Date: April 9, 2003
Michael Pyatok — Prof. of Architecture, U of Washington

Is it possible to apply principles from urban planning and community development to our world of User Experience Design? Michael Pyatok shares his ideas on citizen participation in community and neighborhood planning. When low-income residents participate, they create more livable neighborhoods – User Experience in the real world.

While higher income neighborhoods generally can organize quickly and work from a strong education base, lower income communities are often less aware of actions being taken on their communities by others and are not aware of their options for action to protect their interests.

Some middle income communities can sometimes work from selfish territorial motives which stymie the aspirations of lower income households. Lower income communities often must fight for their rights simply to maintain their foothold in their own communities.

Several case studies will be reviewed which demonstrate how architects worked with lower income communities to protect and improve their neighborhoods.

Michael Pyatok

Principal of his own architectural firm since 1985, Michael Pyatok’s work focuses on non-profit and for-profit housing development throughout the United States. He has won numerous design awards, among them several national housing design competitions, most recently two by the U.S. Department of Housing and Urban Development for Innovative Design for Home Ownership.

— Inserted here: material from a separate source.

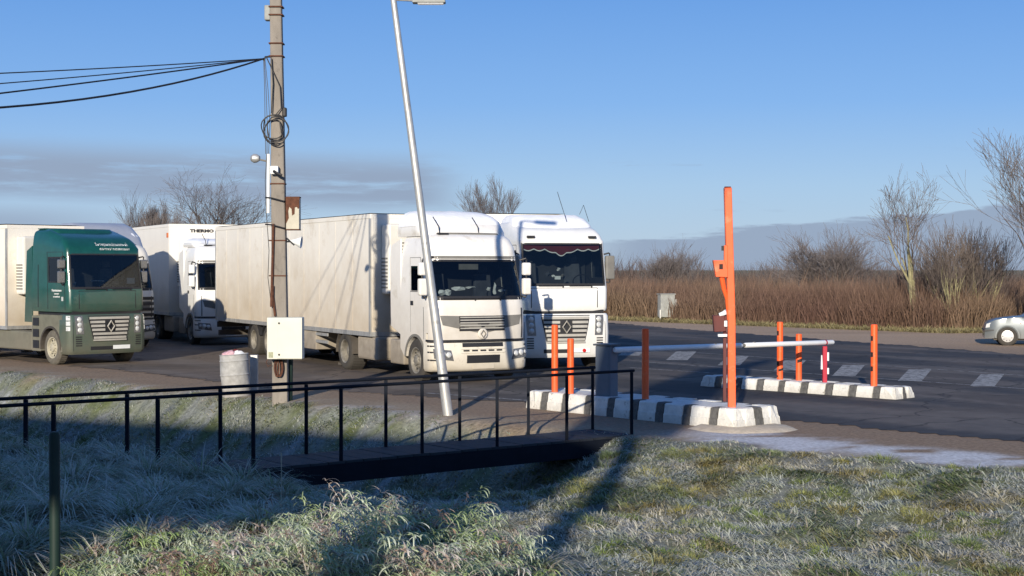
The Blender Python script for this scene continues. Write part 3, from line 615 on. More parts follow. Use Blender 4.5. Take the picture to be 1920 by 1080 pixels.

Michael specializes in the design of community facilities and multi-family housing, including low-density suburban as well as high-density, inner-city, mixed-use developments. He is co-author of Good Neighbors: The Design of Affordable Family Housing (1996).

His professional alliances include service to the American Institute of Architects, where he chaired its Housing Committee; membership in Architects, Designers, and Planners for Social Responsibility, and a member of the National Coalition for the Homeless and the National Low Income Housing Coalition. The AIA has recognized the quality of design he has brought to affordable housing in lower income communities.